Pranzo italiano della domenica, top del mondo "ma la cucina italiana non esiste". Ed esplode la polemica
Da una parte l'esaltazione del New York Times che fa il giro del mondo, dall'altra la demolizione di falsi miti da parte di Alberto Grandi. Facciamo il punto
In questi giorni la cucina italiana è più che mai al centro dell'attenzione generale. Non che ne avesse bisogno, considerata da sempre una delle più ricche e varie. Ma che se ne accorga la "bibbia" del giornalismo più autorevole, il New York Times, celebrando un rito che noi stessi pensavamo ormai perduto, accende nuova luce sull'appoccio al cibo nel nostro Paese. Il NYT considera il pranzo ialiano della domenica "il migliore" in assoluto, con i suoi ritmi e il suo modo di svolgersi (qui l'articolo originale).

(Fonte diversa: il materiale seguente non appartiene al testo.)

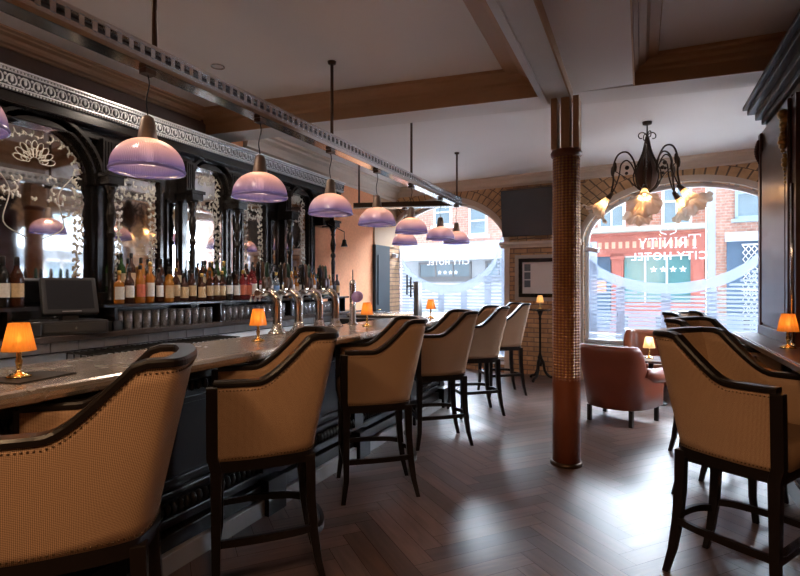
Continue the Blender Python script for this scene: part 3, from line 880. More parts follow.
# silver crest: sloped strip, bead rows, repeated palmettes
cr = MB()
cr.prism([(-3.80, 0, 2.86), (-3.80, 0, 2.875), (-4.07, 0, 2.875), (-4.07, 0, 2.86)], (0, 6.36, 0))
cr.prism([(-3.84, 0, 2.735), (-3.825, 0, 2.735), (-3.80, 0, 2.86), (-3.82, 0, 2.86)], (0, 6.36, 0))
cr.build('crest_fillet', mat('dark_crest_ground', (.10, .10, .11), .35, .8), bb)
cr = MB(); y = .3
while y < 6.34:
    for z, x in ((2.742, -3.818), (2.858, -3.797)):
        cr.ball((x, y, z), .0085, 5, 4)
    y += .022
cr.box((-3.82, .2, 2.751), (-3.806, 6.36, 2.758)); cr.box((-3.806, .2, 2.845), (-3.790, 6.36, 2.851)); cr.box((-3.80, .2, 2.866), (-3.785, 6.36, 2.878))
y = .3
while y < 6.30:
    xx = -3.806
    for s in (-1, 1):
        cr.tube([(xx, y+s*(.006+.030*math.sin(t)*(1-t/9)), 2.765+.036*(1-math.cos(t))*.95) for t in (0, .6, 1.2, 1.8, 2.4, 3.0, 3.6, 4.2)], .0055, 4)
    cr.ball((xx+.004, y, 2.80), .013, 6, 4, sc=(.6, .8, 1.5))
    cr.ball((xx+.004, y+.042, 2.775), .009, 5, 4); cr.ball((xx+.004, y+.042, 2.825), .010, 5, 4)
    y += .084
cr.build('crest_ornament', crestm, bb)

def bay_mirror(y0, y1, top, arched=True, zb=1.30):
    """mirror pane with etched scrollwork and, when arched, a moulded black hood"""
    n = 24; cy = (y0+y1)/2; hw = (y1-y0)/2
    x = XM-.014
    if arched: out = [(y0, zb)] + [(cy-hw*math.cos(PI*i/n), top-hw+hw*math.sin(PI*i/n)) for i in range(n+1)] + [(y1, zb)]
    else: out = [(y0, zb), (y0, top), (y1, top), (y1, zb)]
    p = MB(); p.prism([(x, a, b) for a, b in out], (.008, 0, 0)); mo = p.build('mirror', mirror_m, bb)
    e = MB()
    def leafscroll(c, ang, s):
        q = []
        for k in range(9):
            t = k/8*4.4; r = s*(1-.17*t)
            q.append((x+.010, c[0]+r*math.cos(ang+t), c[1]+r*math.sin(ang+t)))
        e.tube(q, [.0060*(1-.09*k) for k in range(9)], 4)
        for k in (1, 3, 5):
            v = q[k]; e.ball(v, .010, 5, 3, sc=(.25, 1.0, 1.5))
    rr = random.Random(int(y0*100))
    # border of scrolls up the sides and round the head
    zt = top-hw if arched else top
    z = zb+.1
    while z < zt:
        leafscroll((y0+.045, z), z*9, .034); leafscroll((y1-.045, z), PI-z*9, .034); leafscroll((y0+.085, z+.03), 2+z*7, .018); leafscroll((y1-.085, z+.03), 5-z*7, .018); z += .062
    if arched:
        m_ = max(5, int(hw*PI/.075))
        for i in range(m_+1):
            a = PI*i/m_; leafscroll((cy-(hw-.055)*math.cos(a), zt+(hw-.055)*math.sin(a)), a*2.3, .046)
        cz = top-hw*.75
        for ring, (n_, r_, pr_) in enumerate(((9, .17, .028), (7, .11, .022))):      # shell of petals over the pane
            for k in range(n_):
                a = PI*(k+.5)/n_; L1, L2, pb = hw*2.2*r_, .9*r_, pr_*.8; e.tube([(x+.010, cy+(L1*(.72+.34*math.cos(b_*PI/5)))*math.cos(a)-pb*math.sin(b_*PI/5)*math.sin(a), cz+(L2*(.72+.34*math.cos(b_*PI/5)))*math.sin(a)+pb*math.sin(b_*PI/5)*math.cos(a)) for b_ in range(11)], .0035, 4)
        for sgn in (-1, 1):
            for k in range(4): leafscroll((cy+sgn*hw*(.30+.10*k), cz-.12-.07*k), k*1.3+(0 if sgn > 0 else PI), .045)
            q = smoothline([(x+.010, cy+sgn*hw*.75, cz-.05), (x+.010, cy+sgn*hw*.45, cz-.22), (x+.010, cy+sgn*hw*.55, cz-.45), (x+.010, cy+sgn*hw*.15, cz-.55)], 6); e.tube(q, .0035, 4)
    else:
        for i in range(5):
            leafscroll((y0+.05+(y1-y0-.1)*i/4, top-.06), i, .034); leafscroll((y0+.05+(y1-y0-.1)*i/4, top-.15), i+2, .028)
    # a garland under the head
    for k in range(7):
        t = k/6; yy = y0+.07+(y1-y0-.14)*t; leafscroll((yy, zt-.10-.06*math.sin(PI*t)), k, .020)
    eo = e.build('etching', etch_m, mo)
    f = MB()
    if arched:
        for r0, r1, d in ((.0, .035, .045), (.035, .075, .10), (.075, .10, .135)):
            for i in range(n):
                a, b = PI*i/n, PI*(i+1)/n
                q = [(cy-(hw+r)*math.cos(t), zt+(hw+r)*math.sin(t)) for t, r in ((a, r0), (b, r0), (b, r1), (a, r1))]
                f.prism([(XM-.02, u, v) for u, v in q], (d, 0, 0))
            for s in (-1, 1):
                a, b = sorted((cy+s*(hw+r0), cy+s*(hw+r1))); f.box((XM-.02, a, zb-.02), (XM-.02+d*.45, b, zt))
        for i in range(30):
            a = PI*(i+.5)/30; f.ball((XM+.10, cy-(hw+.075)*math.cos(a), zt+(hw+.075)*math.sin(a)), .010, 5, 4)
    else:
        for a, b, c, d in ((y0-.03, y1+.03, top, top+.05), (y0-.03, y0, zb, top), (y1, y1+.03, zb, top)):
            f.box((XM-.02, a, c), (XM+.03, b, d))
        f.box((XM-.02, y0-.03, top+.05), (XM+.08, y1+.03, top+.09))
    f.build('mirror_surround', darkwood, mo)
bay_mirror(.55, 1.25, 2.60); bay_mirror(1.95, 2.70, 2.60); bay_mirror(2.93, 3.39, 2.36, False)
bay_mirror(3.73, 4.19, 2.61); bay_mirror(4.49, 4.86, 2.36, False); bay_mirror(5.30, 5.70, 2.62)
for a, b in ((3.50, 3.60), (4.29, 4.37), (5.00, 5.10)):
    p = MB().box((XM-.02, a, 1.32), (XM-.008, b, 2.20)); mo = p.build('mirror', mirror_m, bb)
    q = MB().box((XM-.02, a-.02, 1.30), (XM+.01, a, 2.22)).box((XM-.02, b, 1.30), (XM+.01, b+.02, 2.22)).box((XM-.02, a-.02, 2.20), (XM+.01, b+.02, 2.23)); q.build('mirror_surround', darkwood, mo)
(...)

Ad affascinare un quotidiano online con un pubblico così grosso a livello mondiale, è l'abitudine di trovarsi tutti nella stessa casa, attorno alla stessa tavola, e concedersi tutto il tempo necessario per stare assieme, parlare, assaporare dei piatti preparati con grande cura. Un "rito" che sa tanto di vecchia famigliola tradizionale, di post passeggiata in relax, messa cattolica inclusa. Ma mentre la celebrazione è al suo apice, due fatti arrivano a turbarla.
La grande domanda
Ma davvero il pranzo italiano della domenica è ancora un'abitudine centrale nel nostro Paese? Certo la tradizione esiste ma le famiglie sempre più frantumate, così come i ritmi e le modalità di indipendenza dei vari componenti, in realtà mettono a dura prova l'integrità di quello che un tempo era davvero un ritrovo irrinunciabile (voluto o imposto che fosse). Il ministro della Sovranità alimentare, Francesco Lollobrigida, non poteva che commentare questa esaltazione dell'italianità, del "miglior modo di stare insieme e di dimostrare affetto ai nostri cari". Sottolineando che però la cucina italiana non è ancora Patrimonio dell'umanità secondo l'Unesco, come già accade per quelle coreana, giapponese, messicana e francese. La candidatura in corso punta a colmare il divario e ottenere il giusto riconoscimento. Ma nel mentre ad agitare una volta di più la serenità dei tradizionalisti arriva un libro scritto a quattro anni che è fatto apposta per distruggere la mitologia della cucina italiana.
Grandi, sempre lui
Avevamo già scritto qui di Alberto Grandi, docente dell'Università di Parma dove insegna Storia delle imprese, Storia dell'integrazione europea e ha insegnato Storia economica e Storia dell'alimentazione. Autore di podcast e libri sui miti del cibo e le reali origini, non a caso si era già scontrato in modo frontale con Coldiretti e il ministro Salvini quando dando alle stampe Denominazione di origine inventata, sostenendo che la cucina povera, genuina ed essenziale dei nostri antenati aveva poco a che vedere con il modo in cui viene raccontata tuttora. E affondando un paio di colpi mica da ridere, come il sostenere che il vero Parmigiano tradizionale lo si trova nel Winsconsin, negli Usa, e che la pizza italiana del primo Novecento era povera e niente di così speciale, tanto che a suo avviso la prima vera pizzeria sarebbe stata aperta a New York nel 1911. Ma ora Grandi va ancora più a fondo con un saggio dal titolo eloquente: La cucina italiana non esiste. Dove in tandem con Daniele Soffiati, già coautore del podcast Doi, fa a pezzi la presunta storicità di pasta, pizza, carbonara, caffé all'italiana e pecorino romano. Da qui la seconda grande domanda, di fronte all'estasi del New York Times: cosa stiamo celebrando quando esaltiamo il pranzo italiano della domenica? E mentre l'interrogativo è servito, a dar fuoco alle polveri di nuove polemiche, noi lo anticipiamo: presto FoodCulture intervisterà Alberto Grandi e gli chiederà conto delle sue posizioni così radicali.